Our brief was not to develop a direct interpretation or response to Grayson Perry's tapestries. Nor was it about creating a learning experience that attempted to 'educate others' and explain the concepts, processes and ideas behind Grayson Perry's work. It was more significant for us to respond as individual artists, distilling visual or aesthetic elements of Perry's work which related to our own practice and interests.

In addition, the intention was to create a space that would provide opportunities for free play, open-ended interaction, conversation and inter-generational activity, whilst at the same time making connections to Grayson Perry's exhibition in the neighbouring gallery . 

To develop this space, Sarah and I initially tested out our creative ideas and activities on a class of 5-6 year olds from St Augustine's Primary School, Monsall, Manchester.

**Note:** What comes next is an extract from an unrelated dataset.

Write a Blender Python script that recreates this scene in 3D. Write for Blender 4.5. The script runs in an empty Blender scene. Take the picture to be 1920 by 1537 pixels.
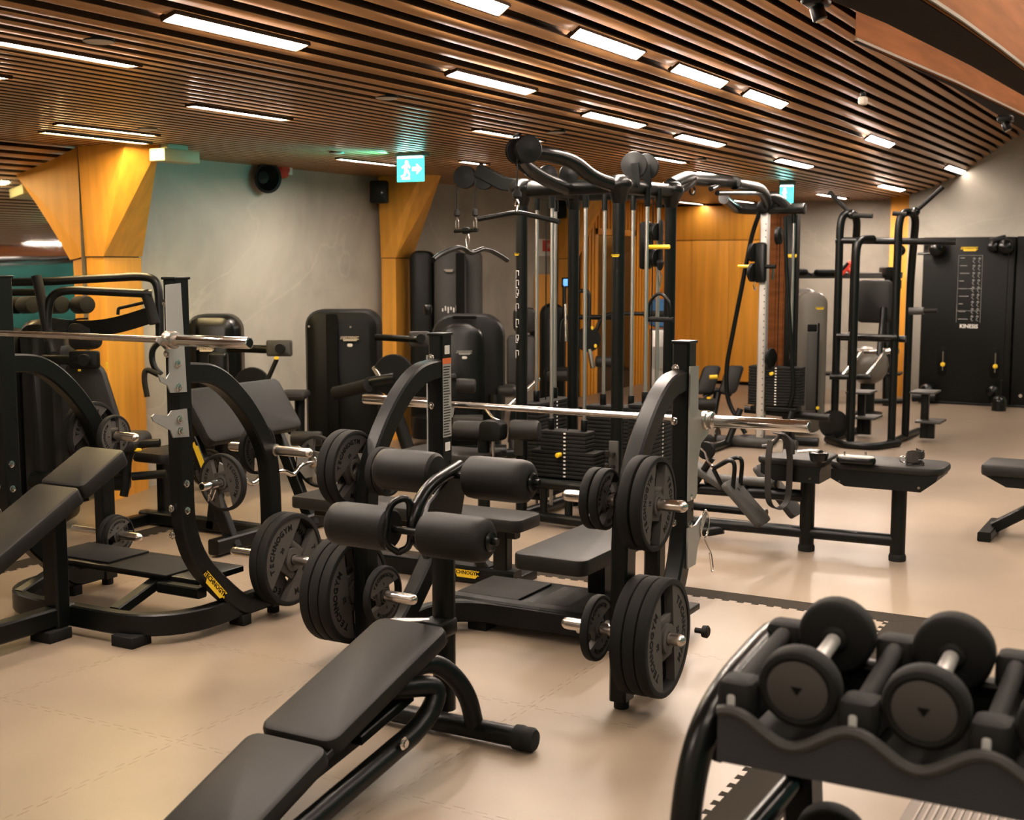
import bpy, math, random
from mathutils import Vector as V, Matrix
random.seed(4)
S = bpy.context.scene
COL = S.collection
PI = math.pi
# ---------------------------------------------------------------- camera, world, exposure
F, CX, CY, HC = 2400.0, 960.0, 768.5, 1.7          # focal length in pixels of a 1920 x 1537 frame, eye height
TH = math.radians(6.619)
PH = math.radians(29.013)
cam = bpy.data.cameras.new('camera'); camo = bpy.data.objects.new('camera', cam); COL.objects.link(camo)
camo.location = (0, 0, HC); camo.rotation_euler = (PI/2-TH, 0, PH)
cam.sensor_width = 36; cam.lens = 36*F/1920; cam.clip_start = .05; cam.clip_end = 100
cam.dof.use_dof = True; cam.dof.focus_distance = 5.8; cam.dof.aperture_fstop = 4.0
S.camera = camo
w = bpy.data.worlds.new('world'); S.world = w; w.use_nodes = True
w.node_tree.nodes['Background'].inputs[0].default_value = (.9, .95, 1, 1)
w.node_tree.nodes['Background'].inputs[1].default_value = .02
S.view_settings.view_transform = 'Standard'; S.view_settings.look = 'None'
S.view_settings.gamma = 1; S.view_settings.use_curve_mapping = False
S.view_settings.exposure = 0.3
TUBE = 190.0          # emission of the ceiling tubes
S.cycles.sample_clamp_indirect = 6
S.cycles.max_bounces = 8

FW = V((-math.sin(PH)*math.cos(TH), math.cos(PH)*math.cos(TH), -math.sin(TH)))
RT = V((math.cos(PH), math.sin(PH), 0)); UP = RT.cross(FW)
def ray(x, y): return FW*F + RT*(x-CX) - UP*(y-CY)
E0 = V((0, 0, HC))
def Z_(x, y, z=0): r = ray(x, y); return E0 + r*((z-HC)/r.z)
def X_(x, y, X): r = ray(x, y); return E0 + r*(X/r.x)
def Y_(x, y, Y): r = ray(x, y); return E0 + r*(Y/r.y)
def D_(x, y, d): r = ray(x, y); return E0 + r*(d/F)

# ---------------------------------------------------------------- materials
def rgb(h): 
    c = [int(h[i:i+2], 16)/255 for i in (0, 2, 4)]
    return tuple(x/12.92 if x <= .04045 else ((x+.055)/1.055)**2.4 for x in c) + (1,)
def mat(name, col, rough=.5, metal=0, spec=.5, emit=None, es=0, bump=None, vary=None, coat=0):
    m = bpy.data.materials.new(name); m.use_nodes = True
    nt = m.node_tree; b = nt.nodes['Principled BSDF']
    c = col if len(col) == 4 else (*col, 1)
    b.inputs['Base Color'].default_value = c
    b.inputs['Roughness'].default_value = rough; b.inputs['Metallic'].default_value = metal
    b.inputs['Specular IOR Level'].default_value = spec
    if coat: b.inputs['Coat Weight'].default_value = coat; b.inputs['Coat Roughness'].default_value = .25
    if emit: b.inputs['Emission Color'].default_value = (*emit[:3], 1); b.inputs['Emission Strength'].default_value = es
    if vary or bump:
        tc = nt.nodes.new('ShaderNodeTexCoord')
    if vary:                      # (scale vector, dark factor, light factor, detail)
        sc, lo, hi, det = vary
        mp = nt.nodes.new('ShaderNodeMapping'); mp.inputs['Scale'].default_value = sc
        nz = nt.nodes.new('ShaderNodeTexNoise'); nz.inputs['Scale'].default_value = 1; nz.inputs['Detail'].default_value = det
        rp = nt.nodes.new('ShaderNodeValToRGB')
        rp.color_ramp.elements[0].position = .3; rp.color_ramp.elements[1].position = .72
        rp.color_ramp.elements[0].color = (*[x*lo for x in c[:3]], 1); rp.color_ramp.elements[1].color = (*[min(1, x*hi) for x in c[:3]], 1)
        nt.links.new(tc.outputs['Object'], mp.inputs[0]); nt.links.new(mp.outputs[0], nz.inputs['Vector'])
        nt.links.new(nz.outputs[0], rp.inputs[0]); nt.links.new(rp.outputs[0], b.inputs['Base Color'])
    if bump:
        sc, st = bump
        n2 = nt.nodes.new('ShaderNodeTexNoise'); n2.inputs['Scale'].default_value = sc; n2.inputs['Detail'].default_value = 3
        bp = nt.nodes.new('ShaderNodeBump'); bp.inputs['Strength'].default_value = st; bp.inputs['Distance'].default_value = .002
        nt.links.new(tc.outputs['Object'], n2.inputs['Vector'])
        nt.links.new(n2.outputs[0], bp.inputs['Height']); nt.links.new(bp.outputs[0], b.inputs['Normal'])
    return m
def stone(name, col, vein, vs=.35, rough=.6):
    m = mat(name, col, rough); nt = m.node_tree; b = nt.nodes['Principled BSDF']
    tc = nt.nodes.new('ShaderNodeTexCoord')
    n1 = nt.nodes.new('ShaderNodeTexNoise'); n1.inputs['Scale'].default_value = .9; n1.inputs['Detail'].default_value = 8; n1.inputs['Roughness'].default_value = .6; n1.inputs['Distortion'].default_value = .7
    r1 = nt.nodes.new('ShaderNodeValToRGB'); e = r1.color_ramp.elements
    e[0].position = .3; e[0].color = (*[x*.70 for x in col[:3]], 1); e[1].position = .72; e[1].color = (*[x*1.2 for x in col[:3]], 1)
    n2 = nt.nodes.new('ShaderNodeTexNoise'); n2.inputs['Scale'].default_value = vs; n2.inputs['Detail'].default_value = 5; n2.inputs['Distortion'].default_value = 1.6
    r2 = nt.nodes.new('ShaderNodeValToRGB'); e = r2.color_ramp.elements
    e[0].position = .492; e[0].color = (0, 0, 0, 1); e[1].position = .508; e[1].color = (0, 0, 0, 1)
    k = r2.color_ramp.elements.new(.5); k.color = (.22, .22, .22, 1)
    mx = nt.nodes.new('ShaderNodeMix'); mx.data_type = 'RGBA'; mx.inputs['B'].default_value = vein
    L = nt.links.new
    L(tc.outputs['Object'], n1.inputs['Vector']); L(tc.outputs['Object'], n2.inputs['Vector'])
    L(n1.outputs[0], r1.inputs[0]); L(n2.outputs[0], r2.inputs[0])
    L(r1.outputs[0], mx.inputs['A']); L(r2.outputs[0], mx.inputs['Factor']); L(mx.outputs['Result'], b.inputs['Base Color'])
    return m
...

Workshops took place over one week, allowing us to develop themes, processes and a wish list of materials, resources and structures. Sarah was interested in 'lines' and I focused on the interplay of objects, colour and sorting. These themes were all pulled out as conceptual strands from Grayson Perry's tapestries, during our initial planning meetings.

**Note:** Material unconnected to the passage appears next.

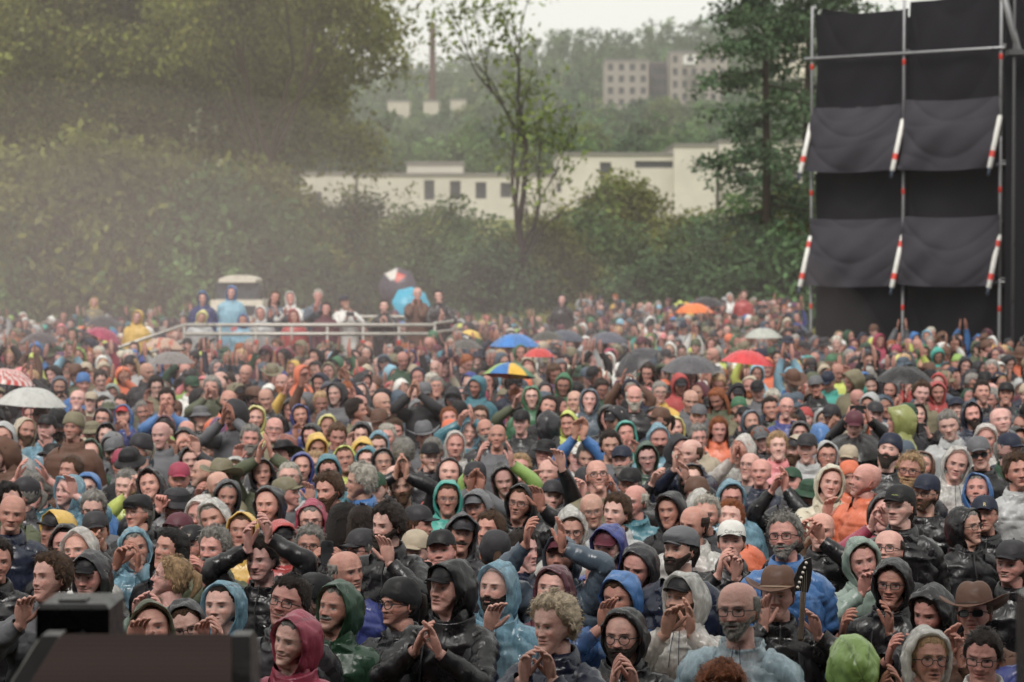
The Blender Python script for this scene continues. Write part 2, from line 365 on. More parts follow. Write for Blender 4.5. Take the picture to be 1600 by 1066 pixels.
def hood_geo(mb, H, col, lod, rs, plastic=False, open_=None):
    nph = 56 if lod == 0 else 28 if lod == 1 else 14; nth = 26 if lod == 0 else 13 if lod == 1 else 6
    th0 = open_ or (R(50) + R(12) * rs.random()); ph = np.arange(nph) / nph * 2 * np.pi
    ths = np.concatenate([[th0, th0, th0], np.linspace(th0, math.pi, nth)[1:]]); ths[-1] = math.pi - .001
    peak = (.03 if plastic else .012) * rs.random() + .004; over = .026 + .034 * rs.random()
    th = ths[:, None]; p = ph[None, :]; c, s = np.cos(th), np.sin(th); cp, sp = np.cos(p), np.sin(p)
    rz = np.where(cp > 0, .143, .172); rx = .108 * (1 - .20 * np.clip(-cp, 0, 1) ** 2); ry = np.where(c > 0, .105, .150)
    X = rx * s ** .8 * np.sign(sp) * np.abs(sp) ** .9; Y = -ry * c + .012 + 0 * p; Z = rz * s ** .85 * cp - .004
    rim = np.exp(-((th - th0) / .45) ** 2)
    Y = Y - over * rim * np.clip(cp + .15, 0, 1) ** 1.2 + .02 * rim * np.clip(-cp, 0, 1)
    Z = Z + peak * np.exp(-((th - 1.9) / .45) ** 2) * np.clip(cp, 0, 1) ** 3
    Y = Y + .02 * np.exp(-((th - 2.1) / .5) ** 2) * np.clip(-cp, 0, 1)
    G = np.stack([X, Y, Z], -1)
    ctr = np.array([0, 0, -.02]); n = G - ctr; n /= np.linalg.norm(n, axis=-1)[..., None]
    fold = np.sin(p * 5 + th * 3.0 + rs.random() * 6) * .0035 + np.sin(p * 9 - th * 7 + rs.random() * 6) * .002
    G += n * (fwob(G, rs, .0065, 34) + fwob(G, rs, .003, 90) + fold * np.clip(s, 0, 1))[..., None]
    vf = np.abs(np.sin(th * 5.5 + 2.0 * wob(G, 9, rs.integers(1e6), 3) + np.abs(p - np.pi) * 1.2 + rs.random() * 6)); G += n * (crease(G, rs, .008, 22) * np.clip(s, .2, 1) - .007 * (1 - vf) ** 3)[..., None]
    G[0] = G[0] * np.array([.86, 1, .88]) + np.array([0, .035, 0])     # lining turned inward
    G[1] = G[1] * np.array([.955, 1, .965]) + np.array([0, .004, 0])
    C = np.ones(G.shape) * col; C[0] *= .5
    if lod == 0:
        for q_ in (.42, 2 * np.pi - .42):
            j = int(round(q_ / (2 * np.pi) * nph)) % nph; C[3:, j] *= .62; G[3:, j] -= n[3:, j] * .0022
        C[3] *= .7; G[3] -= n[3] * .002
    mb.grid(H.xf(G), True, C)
    t = np.arange(24 if lod < 2 else 10) / (24 if lod < 2 else 10) * 2 * np.pi; fr = np.clip(np.cos(t), 0, 1)
    D = np.array([np.stack([r_ * np.sin(t), -r_ * q * np.cos(t) + .02, z_ - fr * dz + 0 * t], -1) for r_, q, z_, dz in ((.086, .85, -.085, .06), (.096, .86, -.115, .05), (.108, .88, -.165, .03), (.135, .80, -.215, .02), (.17, .70, -.255, .01))])
    D += fwob(D, rs, .006, 40)[..., None]; mb.grid(H.xf(D), True, col)
def visor(mb, H, col, lod, w=.068, L=.072, z=.052, fy=.083, droop=.35):
    n = 11 if lod < 2 else 6; u = np.linspace(-1, 1, n); T = np.linspace(0, 1, 5 if lod < 2 else 3)
    G = np.zeros((len(T) * 2, n, 3))
    for i, t in enumerate(T):
        x = u * w * (1.0 - .04 * t); yb = -fy * np.sqrt(np.clip(1 - (u * .80) ** 2, .05, 1)); yf = yb - L * np.sqrt(np.clip(1 - np.abs(u) ** 2.6, 0, 1)) * t
        zz = z + .006 - (u ** 2) * .022 - droop * (yb - yf) * .6
        G[i, :, 0] = x; G[i, :, 1] = yf; G[i, :, 2] = zz
        k = len(T) * 2 - 1 - i; G[k, :, 0] = x; G[k, :, 1] = yf + .001; G[k, :, 2] = zz - .005
    mb.grid(H.xf(G), False, col)
def headwear(kind, H, col, lod, rs, band=None):
    mb = MB()
    if kind == 'cap':
        G, ph = dome(.009, lambda p: np.interp(np.abs(p), [0, 1.2, 3.2], [.048, .040, .012]), lod, 9, top=.010)
        G[1:, :, :] += (fwob(G[1:], rs, .0016, 60))[..., None]; G[:, :, 1] += -.004
        mb.grid(H.xf(G), True, col); visor(mb, H, col * .9, lod)
        mb.tube(H.xf(np.array([[0, .0, .142], [0, 0, .147]])), .006, col, 6)
    elif kind == 'flat':
        G, ph = dome(.012, lambda p: np.interp(np.abs(p), [0, 1.2, 3.2], [.052, .040, .018]), lod, 9, top=.006)
        fr = np.clip(-G[..., 1] / .1, 0, 1); G[..., 1] -= .03 * fr * smooth(.04, .1, G[..., 2]); G[..., 2] -= .022 * fr * smooth(.06, .12, G[..., 2])
        G[..., 0] *= 1.08; G += fwob(G, rs, .002, 60)[..., None]
        mb.grid(H.xf(G), True, col); visor(mb, H, col * .85, lod, w=.062, L=.045, z=.050, fy=.09)
    elif kind == 'beanie':
        G, ph = dome(.010, lambda p: np.interp(np.abs(p), [0, 1.2, 3.2], [.046, .020, -.02]), lod, 11, nph=44 if lod == 0 else None, top=.016)
        G[:, :, :2] *= (1 + .012 * np.sin(ph * 18))[None, :, None]; G[1, :, :2] *= 1.03; G[2, :, :2] *= 1.03
        mb.grid(H.xf(G), True, col)
    elif kind == 'bucket':
        G, ph = dome(.012, lambda p: .045 + 0 * p, lod, 8, top=.004)
        G[..., 2] = np.where(G[..., 2] > .10, .10 + (G[..., 2] - .10) * .8, G[..., 2])
        B = []
        for t, r_, dz in ((0, 1.0, 0), (.5, 1.22, -.016), (1, 1.46, -.036), (1, 1.45, -.040), (0, 1.0, -.004)):
            b = G[0].copy(); b[:, :2] *= r_; b[:, 2] += dz; b[:, 2] += .006 * np.sin(ph * 3 + rs.random() * 6) * t; B.append(b)
        G += fwob(G, rs, .003, 50)[..., None]
        mb.grid(H.xf(np.stack(B)), True, col); mb.grid(H.xf(G), True, col)
        mb.grid(H.xf(np.stack([B[0] * np.array([1.005, 1.005, 1]) + [0, 0, .002], G[2] * np.array([1.02, 1.02, 1])])), True, col * .8)
    elif kind == 'hat':
        G, ph = dome(.014, lambda p: .045 + 0 * p, lod, 9, top=.02)
        for i in range(2, 9):
            t = (i - 2) / 6; G[i, :, 2] = np.maximum(G[i, :, 2], 0) + .012
        top = smooth(.09, .14, G[..., 2]); G[..., 2] -= .010 * top * np.exp(-(G[..., 0] / .02) ** 2)
        G[..., :2] *= (1 + .0 * top)[..., None]
        B = []
        for t, r_ in ((0, 1.0), (.35, 1.3), (.7, 1.62), (1, 1.92), (1, 1.93), (0, 1.0)):
            b = G[0].copy(); b[:, :2] *= r_; sd_ = np.abs(np.sin(ph)); b[:, 2] += t * (.052 * sd_ ** 2.5 - .020 * (1 - sd_)) - (.004 if len(B) > 3 else 0); b[:, 0] *= 1 - .06 * t; B.append(b)
        mb.grid(H.xf(np.stack(B)), True, col); mb.grid(H.xf(G), True, col)
        bc = np.array(band if band is not None else col * .45)
        b0 = G[0].copy(); b1 = G[2].copy(); b1[:, 2] = b0[:, 2] + .024
        mb.grid(H.xf(np.stack([b0 * np.array([1.02, 1.02, 1]) + [0, 0, .003], b1 * np.array([1.02, 1.02, 1])])), True, bc)
    return mb
def glasses_geo(H, dark, lod, rs, lens_col=None, round_=False):
    mb = MB(); c = np.array([.012, .011, .012]) if dark else np.array([.09, .08, .075])
    r = .0025 if dark else .0014
    if lod: r *= 1.25
    n = 14 if lod == 0 else 9
    for sx in (-1, 1):
        t = np.linspace(0, 2 * math.pi, n + 1); px_ = .0235; pz = .0165 if not round_ else .021
        e = .55 if not round_ else 1
        X = sx * .034 + px_ * np.sign(np.cos(t)) * np.abs(np.cos(t)) ** e; Z = .001 + pz * np.sign(np.sin(t)) * np.abs(np.sin(t)) ** e
        Y = -.103 + (np.abs(X) / .06) ** 2 * .014
        mb.tube(H.xf(np.stack([X, Y, Z], -1)), r, c, 5, False)
        if lens_col is not None:
            mb.add(H.xf(np.stack([X[:-1], Y[:-1] + .001, Z[:-1]], -1)), [(0, i, i + 1, i + 1) for i in range(1, n - 1)], lens_col)
        if lod < 2: mb.tube(H.xf(np.array([[sx * .057, -.088, .008], [sx * .073, -.06, .008], [sx * .080, .005, .006], [sx * .078, .025, -.01]])), r, c, 4, False)
    mb.tube(H.xf(np.array([[-.011, -.1025, .004], [0, -.106, .007], [.011, -.1025, .004]])), r, c, 4, False)
    return mb
def hand_geo(mb, wr, f, n, side, col, curl, lod, sc=1.0, spread=.12):
    """wr wrist point, f finger direction, n palm normal, side +-1 which side the thumb is on"""
    f = f / np.linalg.norm(f); n = n - f * (n @ f); n /= np.linalg.norm(n) + 1e-9; s = np.cross(f, n) * side
    sides = 8 if lod == 0 else 6; sc = sc * 1.04
    def Lc(a, b, c): return wr + (f * a + s * b + n * c) * sc
    # palm
    ts = np.array([-.02, .0, .02, .05, .08, .096]); hw = np.array([.024, .026, .031, .040, .041, .036]); ht = np.array([.018, .017, .018, .017, .013, .010])
    th = np.arange(12) / 12 * 2 * np.pi
    G = np.array([[Lc(t, w * np.sign(math.cos(a)) * abs(math.cos(a)) ** .8, h * math.sin(a)) for a in th] for t, w, h in zip(ts, hw, ht)])
    G = np.concatenate([G, np.repeat(Lc(.100, 0, 0)[None, None], 12, 1)], 0)
    mb.grid(G, True, col)
    k = 0
    for b, L, r in ((.031, .072, .0088), (.011, .080, .0092), (-.009, .074, .0088), (-.029, .058, .0078)):
        P = [Lc(.082, b * .95, 0)]; ang = 0; p = Lc(.092, b, 0); P.append(p)
        sp = b * spread / .03 * 1.2
        for j, fr in enumerate((.42, .32, .26)):
            ang += curl * (.9, 1.1, .8)[j] * (1 + .15 * k)
            d = (f * math.cos(ang) + n * math.sin(ang)) + s * sp * (1 - min(1, curl)) * .6
            p = p + d * L * fr * sc; P.append(p)
        rad = np.array([r, r * 1.02, r * 1.0, r * .9, r * .72]) * sc
        mb.tube(np.array(P), rad, col, sides); k += 1
    d1 = f * .62 + s * .75 + n * .25; d2 = f * .9 + s * .35 + n * (.2 + curl * .6)
    p0 = Lc(.018, .020, .004); p1 = p0 + d1 * .034 * sc; p2 = p1 + d2 * .030 * sc; p3 = p2 + d2 * .026 * sc
    mb.tube(np.array([p0, p1, p2, p3]), np.array([.014, .0118, .0102, .0078]) * sc, col, sides)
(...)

As the week of research progressed, we began to understand the ways children could totally pull apart, deconstruct and re-figure a theme or idea! With this in mind, we needed to create a space that could provide endless opportunities for interaction with a number of robust, appealing objects and materials within an equally engaging, unbreakable installation framework. At this point, Katy came on board to lend her wisdom to the positioning and installation of tables, storage, furniture and objects. 

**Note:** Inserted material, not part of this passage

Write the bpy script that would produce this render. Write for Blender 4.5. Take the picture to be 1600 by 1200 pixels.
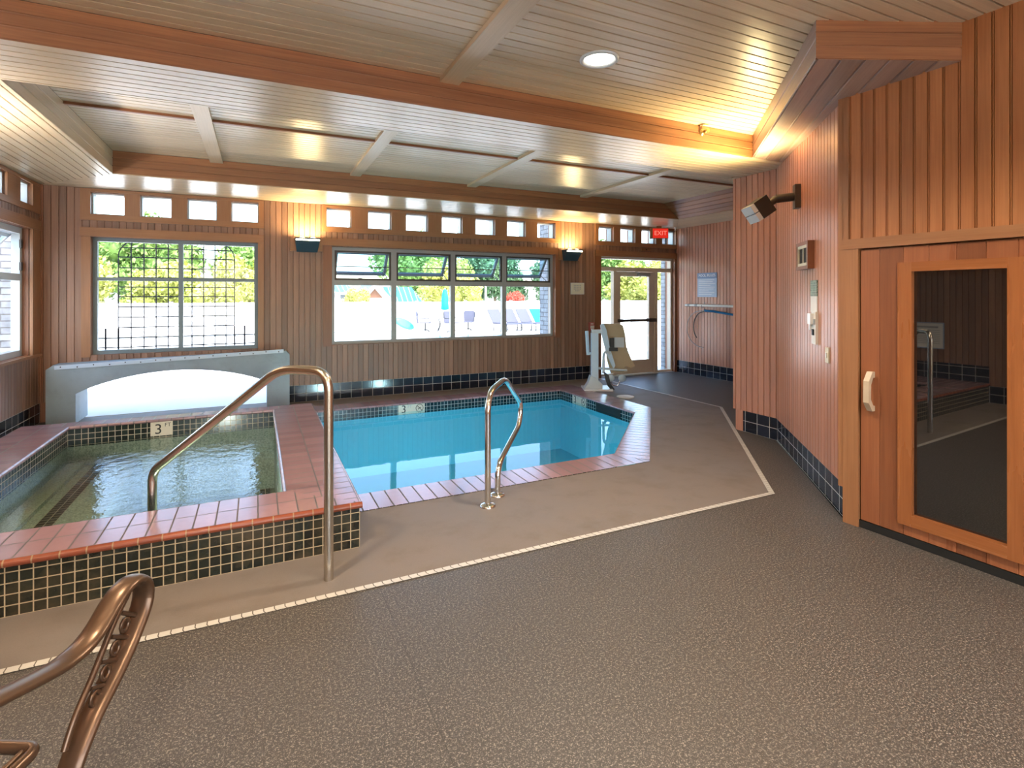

The end result was a deconstructed version of Perry's world of furniture and colourful, domestic objects in a vibrant, quirky installation. In his work, Perry suggests that different household objects and interiors are indicators of a particular class taste and identity, but what happens when children are placed into such a space? At what age does a child begin to demonstrate a sense of taste and a preference for one item over another?  And why? Would children even place such meanings and values over a particular object or would their response be completely 'innocent' and untainted in relation to adult-oriented notions of class taste and identity? 

In the Clore, a storage unit fashioned out of reclaimed deep, blue crates displayed an arrangement of enticing, colourful, domestic, pound shop items, textiles and ribbons laid out ready for play. White, deconstructed furniture provided a framework for play and interaction within the space. Opposite, a drawing table was laden with silverware and looping lines of words, which encouraged people to look at and choose objects to draw in a continuous line. Meanwhile, key words were positioned around the space, prompting action: wrap, stack, sort, shadows, line, patterns, twist, weave, hide, same, different, etc. Meanwhile, on the side walls, photographs of children from St Augustines were displayed, facing old TV monitors with films of children playing within the studio space.

To follow-up on the installation of the space, we were invited to facilitate artist-led interventions within the studio during the weekends, while a team of volunteers were trained to maintain and run the space throughout the week. The studio became a lively, popular place for visitors of all ages and many observations were kept of the variety of weird and wonderful interactions and happenings witnessed over the four months! All in all, it was a rather, wacky, ambitious and fun project to be involved with, once the inital stress of rushed installation deadlines was out of the way!!